April 6, 2018 at 1:53 p.m.

Speaker outlines parents, teachers working together


By KATE BLAIN- | Comments: 0 | Leave a comment

While parents and teachers have distinct roles in the lives of children, it's important that they cooperate, and Rev. Michael Garanzini wants to show them how.

Father Garanzini, a psychology professor at Georgetown University in Washington, D.C., and author of "Child-Centered, Family-Sensitive Schools: An Educator's Guide to Family Dynamics," will be the keynote speaker at the Albany diocesan Catholic school teachers' convention, Oct. 13 at the Empire State Plaza in Albany.

The event gathers educators from throughout the Diocese, but Father Garanzini plans a special session geared toward parents the night before his keynote address.

"One of the things schools and homes do together is provide structural or developmental needs for kids," he explained. "The extent to which the home and school cooperate is the extent to which neither feel they're taking on the whole burden of raising the child."

Kids' needs

The priest plans to talk to parents about basic needs that children have. He gave three examples:

1. Kids need to have structure. He noted that children enjoy learning if the structure of their days is conducive to it. "When the rules are not clear, when who's in charge is not clear, all these things become very distracting," he said. "Nothing substantial is happening. The kids are not learning."

2. Kids need to feel safe. If a child doesn't feel safe either at home, on the bus to school or in school, the child brings that anxiety into the other environments, said Father Garanzini. Parents and teachers need to work together to help children feel safe.
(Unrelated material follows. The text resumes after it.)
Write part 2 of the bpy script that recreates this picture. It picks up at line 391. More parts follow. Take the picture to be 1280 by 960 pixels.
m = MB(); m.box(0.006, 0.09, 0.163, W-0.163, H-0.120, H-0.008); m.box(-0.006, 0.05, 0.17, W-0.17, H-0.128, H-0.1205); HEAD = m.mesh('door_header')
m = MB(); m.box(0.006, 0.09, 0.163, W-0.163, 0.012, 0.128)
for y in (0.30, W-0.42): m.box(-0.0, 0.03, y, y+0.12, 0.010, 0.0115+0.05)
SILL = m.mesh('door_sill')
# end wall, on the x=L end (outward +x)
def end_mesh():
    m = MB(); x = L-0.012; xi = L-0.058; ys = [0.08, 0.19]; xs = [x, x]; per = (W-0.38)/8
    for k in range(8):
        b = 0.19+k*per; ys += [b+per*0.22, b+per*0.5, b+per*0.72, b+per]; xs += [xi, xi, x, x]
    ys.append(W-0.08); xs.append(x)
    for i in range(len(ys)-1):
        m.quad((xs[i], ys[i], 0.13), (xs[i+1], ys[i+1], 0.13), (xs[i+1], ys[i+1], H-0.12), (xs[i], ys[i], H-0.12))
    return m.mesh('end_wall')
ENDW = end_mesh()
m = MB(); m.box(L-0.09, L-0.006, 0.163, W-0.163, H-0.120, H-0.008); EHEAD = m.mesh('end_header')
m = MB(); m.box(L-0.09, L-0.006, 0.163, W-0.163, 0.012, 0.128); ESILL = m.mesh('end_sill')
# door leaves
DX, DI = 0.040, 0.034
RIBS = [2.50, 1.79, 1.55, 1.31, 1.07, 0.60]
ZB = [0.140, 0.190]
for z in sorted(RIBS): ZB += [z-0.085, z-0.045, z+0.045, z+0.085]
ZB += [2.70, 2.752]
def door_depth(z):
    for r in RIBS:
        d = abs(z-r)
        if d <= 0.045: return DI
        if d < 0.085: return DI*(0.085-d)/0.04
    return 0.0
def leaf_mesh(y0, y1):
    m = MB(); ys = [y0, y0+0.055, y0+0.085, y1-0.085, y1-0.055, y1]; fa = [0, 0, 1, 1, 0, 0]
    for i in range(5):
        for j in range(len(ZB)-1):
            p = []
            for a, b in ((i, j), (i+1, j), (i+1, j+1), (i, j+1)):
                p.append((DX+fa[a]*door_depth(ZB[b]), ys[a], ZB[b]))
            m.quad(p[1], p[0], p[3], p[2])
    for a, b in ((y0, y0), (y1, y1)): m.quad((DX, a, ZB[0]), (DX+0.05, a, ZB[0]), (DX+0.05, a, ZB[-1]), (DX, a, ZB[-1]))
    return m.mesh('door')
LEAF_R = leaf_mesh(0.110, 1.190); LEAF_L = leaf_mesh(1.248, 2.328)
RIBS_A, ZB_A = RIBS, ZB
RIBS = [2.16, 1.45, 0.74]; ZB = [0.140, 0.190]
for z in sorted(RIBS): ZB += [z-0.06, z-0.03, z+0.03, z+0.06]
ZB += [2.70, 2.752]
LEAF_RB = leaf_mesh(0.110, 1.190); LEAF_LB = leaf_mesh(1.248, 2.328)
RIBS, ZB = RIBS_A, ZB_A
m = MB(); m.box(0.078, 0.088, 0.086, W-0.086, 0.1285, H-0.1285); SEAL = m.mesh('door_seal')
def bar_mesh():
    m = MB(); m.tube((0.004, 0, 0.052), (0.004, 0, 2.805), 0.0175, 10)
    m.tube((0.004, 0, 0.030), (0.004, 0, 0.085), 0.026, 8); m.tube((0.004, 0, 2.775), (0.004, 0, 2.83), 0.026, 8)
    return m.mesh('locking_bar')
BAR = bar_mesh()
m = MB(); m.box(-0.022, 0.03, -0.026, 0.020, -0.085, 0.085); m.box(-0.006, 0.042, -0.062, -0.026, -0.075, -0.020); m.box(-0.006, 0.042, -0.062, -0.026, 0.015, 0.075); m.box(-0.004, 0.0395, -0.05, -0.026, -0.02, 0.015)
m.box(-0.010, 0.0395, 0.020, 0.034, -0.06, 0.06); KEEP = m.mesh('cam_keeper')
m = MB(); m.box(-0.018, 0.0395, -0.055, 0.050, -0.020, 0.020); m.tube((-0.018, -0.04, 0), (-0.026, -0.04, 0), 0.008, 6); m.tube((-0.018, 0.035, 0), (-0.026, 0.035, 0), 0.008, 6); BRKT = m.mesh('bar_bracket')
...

3. Kids need to know the schedule. The only important times in a child's day are getting up, eating and "closing down," the speaker explained; and while adults often think children adapt well to change, it's difficult for them not to know how those basic times will work.

Meeting goals

Father Garanzini noted that parents who concern themselves with children's basic needs are accomplishing the most important goals.

"There are a lot of things kids don't need that we fret about: 'Are they on the right teams? Do they have the right clothes?'" he said. "That's not as important as making sure school and home are on the same page when it comes to these things."

In his keynote address, he will give the same message to teachers using different examples. For instance, he said, a child who is able to play one parent against another at home will try to play teachers against other teachers or the principal at school. In turn, a teacher who is told by a child, "My mom says I don't have to do this," may resent the parent's intrusion into the teacher's area of authority and expertise.

"It's not very profound, but it's surprising how many parents and teachers don't understand" this, he remarked. "It's often not clear that parents and teachers understand their respective roles in a kid's life. You need to know when you've overstepped your boundaries."

Checklist

The speaker called his "basic needs" theory "a good checklist" for parents and teachers alike.

"There are so many times when people have worried if they're doing enough," he noted. "This [list] is all you need to worry about. You don't have to sit with a kid and do their homework; it's more important that the kid knows there's a rule at home around when homework is done."

For educators and parents worried about doing the best for children, Father Garanzini had a simple piece of advice: "Just worry about being `good enough.' Perfect parents and schools aren't such a good idea. It's okay for kids to see we make mistakes. The `good enough parent' is a good enough goal."